Guyana, with few resources and no other peaceful options, has decided to go to the International Tribune of Sea Law in Hamburg. Suriname has hired Professor Hans Smit, a legend at New York's Columbia University and Guyana has turned to Professor Frank Smith (recently retired from the University of Washington). Each has formed high-profile legal teams to bring the case to the international court.

Guyana is accusing Suriname of violating international law of the sea and contending that both countries have signed treaties and conventions dictating a peaceful solution to possible international conflicts. Guyana claims to have suffered financial losses as a result of the military actions of Suriname and demands that Suriname take no further actions against fishermen and others in the contentious region.

Moreover, Guyana demands that Suriname stop developing the disputed sea-area between 10 and 34 degrees, facing the real north measured from a spot on the westbank of the Corantijn River between the two countries.

A legal decision may take up as many as 30 years and even then is not binding.
Given the unalterable fact that none of the land claims are backed by definitive documents, the only sensible option would seem to be for the two countries would exploit the riches together. But with little likelihood of that -especially in light of the role of the corporations' aggressive role in pushing a winner-take-all positions-the courts may be the only hope of avoiding armed hostilities.

Soccer Matches Suspended


The dispute has trickled down to the ground level, where increasingly Guyanese and Surinamese are seeing the other as enemy, rival and scapegoat. Soccer matches between previously friendly clubs are now suspended. Residents of both countries frown on visitors from their neighbor and shun their manufactured products.

Others, in the elites and at the grassroots, are trying to find common ground in a shared history, promise, and problems. In Brasilia, ambassadors for both countries, Marilyn Miles of Guyana and Rajendrakumar Sonny Hira of Suriname remain the best of friends. Ambassador Hira agrees and says that the conflict seems theoretical and should not be carried over into real life. "I love him dearly," says Miles in her office. "The hostility, sometimes felt between the two countries does not exist between the two of us."

Both see the border dispute as an unhappy development and hope for an outcome that benefits the people.

That same hope is maintained by Derryck Ferrier, an American-trained economist and consultant in Suriname. He says that the losers of this quarrel are the middle-class of these both nations who risk falling back into lower levels of society and joining the poor. And without increased prosperity, the poor will have little chance of improving their lot.

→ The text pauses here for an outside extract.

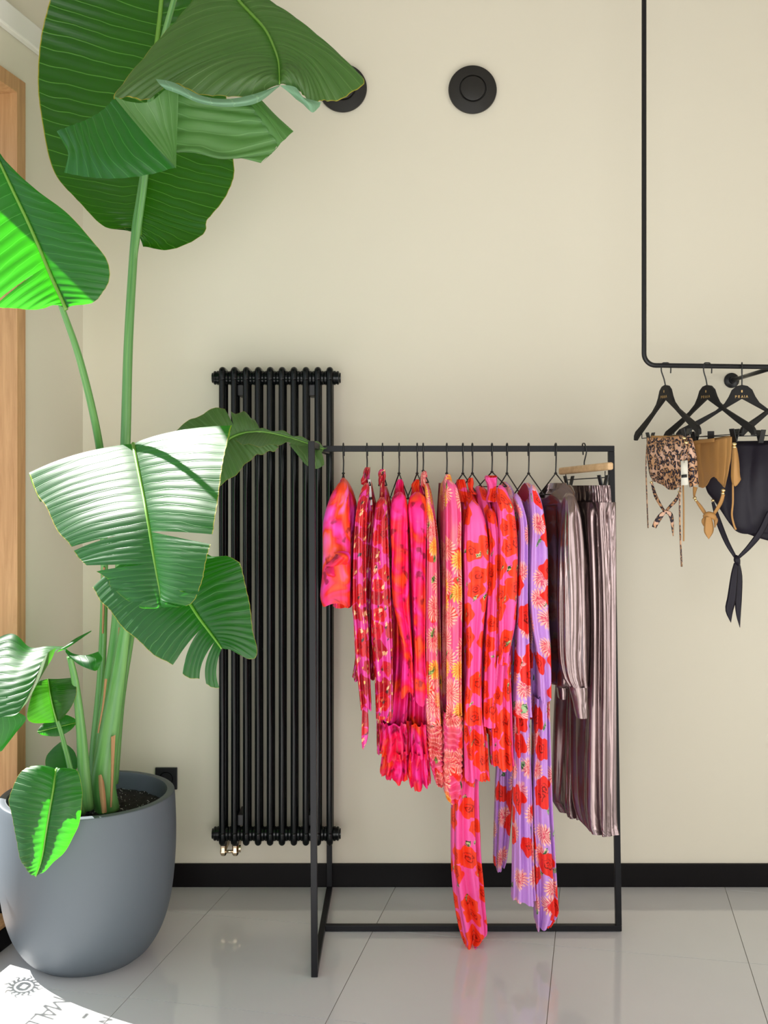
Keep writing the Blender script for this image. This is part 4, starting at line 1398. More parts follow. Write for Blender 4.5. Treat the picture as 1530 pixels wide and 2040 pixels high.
tg = net('paper_tag', [[(1356, 918, 3.325), (1370, 917, 3.315)], [(1357, 967, 3.325), (1371, 966, 3.315)]], 'card', t, 3, 4, solid=.0008)
net('tag_print', [[(1357.3, 946, 3.320), (1368.7, 945, 3.312)], [(1357.4, 952, 3.320), (1368.8, 951, 3.312)]], 'print', t, 3, 3, solid=.0004)
cord([(1362, 885, 3.33), (1363, 905, 3.322), (1363, 922, 3.319)], .0007, 'wire', t, 'tag_string')

# tan bikini skirt
t = thing('bikini_skirt', 'tan bikini skirt with gold beads and a knotted front tie', 'swimwear', W(1420, 1075, 3.45))
net('skirt_front', [[(1377, 880, 3.52), (1400, 878, 3.48), (1425, 876, 3.41), (1445, 872, 3.36), (1458, 870, 3.33)],
                    [(1384, 915, 3.52), (1402, 915, 3.47), (1426, 912, 3.40), (1446, 908, 3.35), (1456, 905, 3.325)],
                    [(1389, 945, 3.52), (1404, 945, 3.47), (1424, 938, 3.40), (1442, 935, 3.35), (1452, 935, 3.325)],
                    [(1391, 970, 3.52), (1403, 971, 3.48), (1420, 950, 3.41), (1438, 968, 3.36), (1443, 972, 3.335)]], 'tan', t, 44, 30, fold=.008, nf=5, solid=.001)
net('skirt_back', [[(1376, 876, 3.60), (1410, 874, 3.54), (1455, 868, 3.44)], [(1388, 920, 3.60), (1414, 920, 3.54), (1450, 912, 3.44)], [(1393, 970, 3.58), (1412, 968, 3.53), (1430, 945, 3.45)]], 'tan', t, 20, 20, solid=.001)
net('waist_band', [[(1379, 879, 3.50), (1400, 876, 3.46), (1423, 873, 3.40)], [(1379, 886, 3.50), (1400, 883, 3.455), (1423, 880, 3.395)]], 'tan', t, 12, 5, solid=.002)
net('hanging_tab', [[(1459, 892, 3.315), (1463, 890, 3.305), (1468, 892, 3.315)], [(1457, 920, 3.315), (1464, 920, 3.295), (1472, 918, 3.315)], [(1456, 948, 3.315), (1464, 950, 3.30), (1474, 946, 3.315)], [(1458, 962, 3.315), (1465, 969, 3.31), (1476, 955, 3.315)]], 'tan', t, 16, 16, fold=.004, nf=2, solid=.001)
m = MB()
strap(m, [(1385, 970, 3.44), (1383, 985, 3.43), (1384, 992, 3.42)], [10, 5, 4])
strap(m, [(1386, 996, 3.42), (1396, 1010, 3.41), (1407, 1026, 3.40)], [4, 7, 7])
strap(m, [(1441, 985, 3.335), (1435, 1003, 3.35), (1421, 1026, 3.38)], [7, 8, 6])
m.build('tie_strap', M['tan'], t)
m = MB()
m.tube([W(1403, 1029, 3.395), W(1411, 1025, 3.38), (W(1420, 1028, 3.375)), W(1424, 1034, 3.385)], [.006, .010, .010, .006], 12, smooth=14)
m.build('tie_knot', M['tan'], t)
m = MB()
strap(m, [(1411, 1030, 3.372), (1412, 1045, 3.37), (1412, 1060, 3.372), (1412, 1074, 3.375)], [12, 18, 18, 1])
strap(m, [(1406, 1030, 3.39), (1402, 1038, 3.39), (1403, 1048, 3.395)], [6, 9, 3])
strap(m, [(1420, 1030, 3.39), (1426, 1036, 3.39), (1424, 1051, 3.395)], [6, 9, 2])
m.build('tie_end', M['tan'], t)
cord([(1460, 962, 3.33), (1460, 1000, 3.33), (1458, 1025, 3.33), (1462, 1045, 3.33), (1466, 1055, 3.33)], .0032, 'tan', t)
cord([(1361, 965, 3.47), (1362, 1010, 3.47), (1362, 1050, 3.47), (1362, 1078, 3.47)], .0028, 'tan', t)
for p in ((1463, 885, 3.31, .0075), (1463, 891, 3.308, .0065), (1441, 977, 3.335, .0072), (1440, 983, 3.335, .0062), (1384, 992, 3.415, .0065), (1386, 997, 3.412, .005)):
    bead(*p, t)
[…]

"Oil has seldom benefitted the local population," Ferrier told CorpWatch in a telephone conversation. "It is a reason for war and disturbance of peace. Companies do not really care about the environmental hazards they generate. Especially foreign companies. Once they have the oil and leave the countries they do not clean up after them. Look at what happened in Maracaibo, Venezuela or Cubatao, Brazil. People are not able to live and work there any more because of the poisoning of the soil. Foul air pollution makes people who live around refineries sick. There are many more examples from all over the world, from Aceh and East Timor in Indonesia to Chad in Africa and Aruba or Curacao in the Netherlands Antilles."

Ferrier emphasized, "the only thing we can do is hope that our leaders, meeting next month (July) in Grenada, will be sensible enough and make up their minds before its too late and our peoples are turned against each other as a result of companies fueling and pushing towards open hostility that is in no-one's interest but their own."